Evet "O halde sırf O'na kulluk et ve bu kulluğun omuzlarına bindirdiği tüm yükümlülüklere katlan", çünkü O, şu evrende kendisine kulluk sunulan tek ilahtır; fıtratların ve kalplerin doğal bir dürtü ile yöneldikleri tek mercidir.

"O'nun bir benzerini tanıyor musun?"

O'nun bir başka eşini tanıyor musun? Haşa! Allah'ın eşi ve benzeri yoktur. Bu surenin geçen bölümünde bize şunlar anlatıldı: "Hz. Zekeriyya ile Yahya’nın doğuşu", "Meryem ile Hz. İsâ'nın doğuşu", "Hz. İbrahim ile onun babasından ayrılışı".
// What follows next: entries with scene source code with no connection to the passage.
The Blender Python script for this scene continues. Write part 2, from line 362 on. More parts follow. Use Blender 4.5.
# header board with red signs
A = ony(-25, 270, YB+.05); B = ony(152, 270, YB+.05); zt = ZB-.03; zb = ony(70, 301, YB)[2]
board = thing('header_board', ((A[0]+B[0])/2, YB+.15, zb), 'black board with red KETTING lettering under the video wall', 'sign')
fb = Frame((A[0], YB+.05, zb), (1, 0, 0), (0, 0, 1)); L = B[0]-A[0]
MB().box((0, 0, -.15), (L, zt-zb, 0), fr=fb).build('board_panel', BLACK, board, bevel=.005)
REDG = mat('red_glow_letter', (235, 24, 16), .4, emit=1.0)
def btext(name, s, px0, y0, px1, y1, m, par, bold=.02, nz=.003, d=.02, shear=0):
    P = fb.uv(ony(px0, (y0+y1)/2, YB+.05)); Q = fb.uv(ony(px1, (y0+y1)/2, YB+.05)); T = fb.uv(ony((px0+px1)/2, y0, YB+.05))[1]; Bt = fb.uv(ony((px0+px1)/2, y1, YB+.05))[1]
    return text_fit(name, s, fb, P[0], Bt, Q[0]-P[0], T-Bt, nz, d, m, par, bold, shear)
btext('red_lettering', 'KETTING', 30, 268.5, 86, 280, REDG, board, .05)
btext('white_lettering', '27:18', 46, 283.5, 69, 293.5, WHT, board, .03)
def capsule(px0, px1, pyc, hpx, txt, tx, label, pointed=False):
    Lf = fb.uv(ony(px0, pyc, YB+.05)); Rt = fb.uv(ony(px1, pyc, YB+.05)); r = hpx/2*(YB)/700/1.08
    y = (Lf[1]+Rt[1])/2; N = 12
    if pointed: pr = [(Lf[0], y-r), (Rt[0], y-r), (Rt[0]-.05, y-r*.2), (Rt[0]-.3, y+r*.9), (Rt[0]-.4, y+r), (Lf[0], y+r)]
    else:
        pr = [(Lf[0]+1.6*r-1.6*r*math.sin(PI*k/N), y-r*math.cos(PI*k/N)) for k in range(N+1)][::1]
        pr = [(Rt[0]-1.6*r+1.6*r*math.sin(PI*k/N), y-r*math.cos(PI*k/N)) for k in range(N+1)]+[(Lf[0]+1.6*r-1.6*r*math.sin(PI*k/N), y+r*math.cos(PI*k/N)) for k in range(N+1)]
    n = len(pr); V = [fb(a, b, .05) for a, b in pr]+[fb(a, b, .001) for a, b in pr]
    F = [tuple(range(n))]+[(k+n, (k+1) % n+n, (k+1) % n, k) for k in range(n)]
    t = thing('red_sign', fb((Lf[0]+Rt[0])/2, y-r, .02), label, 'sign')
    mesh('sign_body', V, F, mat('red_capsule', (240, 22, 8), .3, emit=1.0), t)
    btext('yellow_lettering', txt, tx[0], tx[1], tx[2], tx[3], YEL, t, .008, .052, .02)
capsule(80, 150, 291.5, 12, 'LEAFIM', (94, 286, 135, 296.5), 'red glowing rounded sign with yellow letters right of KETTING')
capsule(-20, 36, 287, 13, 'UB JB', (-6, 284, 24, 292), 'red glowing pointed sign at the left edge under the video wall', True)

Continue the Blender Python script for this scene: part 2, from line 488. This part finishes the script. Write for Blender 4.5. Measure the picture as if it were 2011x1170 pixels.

Bu peygamberlerin arkasından gelen doğru yol izleyicileri ile sapanlar, son olarak bu hikâyelere ilişkin bir genel değerlendirme bölümü okuduk. Bu değerlendirme bölümünde tek Allah'ın Rabliği açıklanmıştı. O tek Allah'ın ortaksız biçimde ibadet etmeye layık olduğu vurgulanmıştı. Bu sonuç, sözü edilen hikâyelerin olaylarında, somut tablolarında ve yorumlarında ön plâna çıkan son derece önemli bir gerçektir.

Surenin bu son bölümünün gündemini, müşriklik inancı ile yeniden diriliş olgusunu inkâr etme saplantısına ilişkin tartışma oluşturur. Bunun yanı sıra çeşitli insan gruplarının akıbetlerine ilişkin kıyamet sahneleri sunulur. Bu sahneler son derece canlı, hareketli ve heyecanlı sahnelerdir. Bu sahnelerde gökleri, yeri, insanları, cinnleri, mü'minleri ve kâfirleri ile tüm evren gözlerimizin önüne serilir.

Bu sahnelerde sık sık dünyadan ahirete geçilir. Bu ani geçişler sırasında dünya ile ahiretin birbirine bağlı olduğunu, aralarında kopukluk olmadığını fark ederiz. Sebepler buraya, bu yeryüzüne bağlı olarak sunulur, arkasından bu sebeplerin sonuçları orada, ahiret sahnesinde karşımıza getiriliyor. Sahnenin bu iki tablosu arasında sadece birkaç ayetlik ya da birkaç kelimelik mesafe olduğunu görürüz. Bunu görünce bu iki âlemin bitişik, bütünleşmiş ve birbirini tamamlar nitelikte olduklarını anlarız.